Accordingly, the book presents a very orthodox, and largely unsurprising, exposition of debates about climate change. It starts with an explanation of the scientific arguments underpinning anthropocentric climate change. It then provides an analysis of climate change as a development challenge by reviewing debates about mitigation (pp. 128–63) and adaptation (pp. 164–97), and means of financing both (pp. 198–231). It justifies this analysis by arguing ‘what we know about climate change stems from the work of physical and natural scientists… in contrast, development studies is the domain of social sciences’ (p. 80). But some analysts might argue that this is a rather literal approach to social science, which fails to problematize how scientific assumptions also predefine appropriate climate change policies and forms of development. For example, the book joins the united stand against climate change denialism by stating ‘the scientific debate about anthropocentric climate change has been settled’ (p. 308). But it does not acknowledge those social science debates that argue that defining ‘science’ in this way also closes down important questions about how climate risk and development are really linked, and where science still can offer new (and as yet unknown) insights.

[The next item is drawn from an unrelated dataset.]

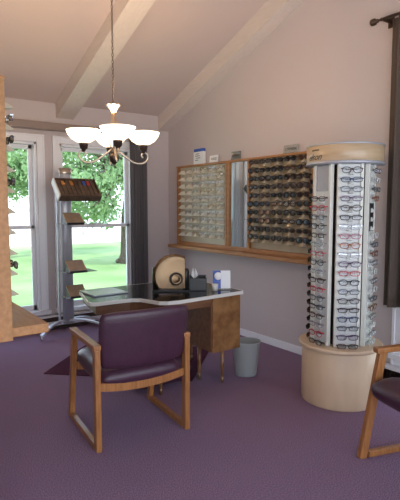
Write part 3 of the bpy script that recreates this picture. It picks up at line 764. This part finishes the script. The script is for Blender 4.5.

For example, the book discusses energy-related emissions through the mathematical formula known as the Kaya Identity, which reduces global emissions to four factors of population, economic output, energy intensity, and carbon intensity of energy (p. 137). This is common sense, but it is also somewhat apolitical from a development-studies perspective. How far do climate change policies engage in a political economy of dictating who can, and cannot, participate in energy use and intensity? The discussion of mitigation also includes a discussion of land-based mitigation options, which are described as ‘most promising’ but ‘amongst the most challenging to implement’ (p. 149). There are useful (if brief) reviews of ways of integrating land-use change and climate change policy (p. 151) and technology transfer (pp. 106–08).
The book makes frequent references to questions of equity, such as: ‘poverty reduction and climate protection are interdependent challenges that share common characteristics. Notions of equity, social justice and sustainability provide common moral justifications and core principles guiding both (pp. 83–4). But does this statement mean that there needs to be equity in reducing greenhouse gas emissions? Or in allowing poorer countries the chance to catch up by industrializing and gaining greater market share? The book does not really make these themes clear.
Similarly, concerning adaptation to climate change, the book states: ‘development and adaptation do not, however, go hand in hand; although poverty is linked to vulnerability, the two are not synonymous. Unless carefully planned, poverty reduction and development efforts can actually heighten vulnerability to climate change’ (p. 70). Does this statement mean that adaptation can damage development? Here, the book does discuss the concept of ‘maladaptation’ (p. 171), which occurs when adaptation policies can work against development. It also contains an excellent table listing how different approaches to adaptation thinking (such as impacts-, vulnerability- and resilience-led) can result in very different styles of policy and outcomes (p. 179).
The third section of the book (pp. 233–320) contains a wider commentary on trends in development, and the need for a wider approach to social inclusion and redefining development beyond gross domestic product alone (p. 292). This section also includes a valuable table listing differences between neo-classical and evolutionary economics (the latter comprising elements of social learning) (p. 276). It also refers to scholars critical of global capitalism such as Ha-Joon Chang (p. 290), stating ‘the upshot … is that restoring trust requires a new grand bargain between rich and developing countries that places fairness and equity at its very centre’ (p. 290).
But the book’s underlying framework for this analysis of fairness is the idea that climate change represents a global change in the atmospheric system. This framework is backed up by a discussion of concepts such as Planetary Boundaries (p. 239) or concepts such as steady-state economics that reflect ideas of limits to growth (p. 279). There is no discussion of how these frameworks, in themselves, create common identities that can exclude more vulnerable (or less represented) social groups and countries. Indeed, these debates have become familiar within development studies, because they refer to how debates about supposedly common risks might overlook questions of who are included or excluded in notions of commonality. For example, the book’s final recommendations contain various exhortations to common identity in the face of a common risk. It urges that a future development agenda should be ‘universal in scope’, addressing ‘global public goods’, and implemented through ‘global partnerships’ (p. 319). Most people would agree with these objectives, but many social scientists would question how far these terms imply unity where there is actually great diversity, or indeed, intended inequality.
This book is therefore a very useful summary of current debates about climate change and development, based on an initial framing of the problem in terms of global greenhouse gas concentrations. This approach means that the book will be of most interest to students of economics or those studying the dilemmas of current climate change policies. It is, nonetheless, a useful introduction to the current policy dilemmas of climate change and international development.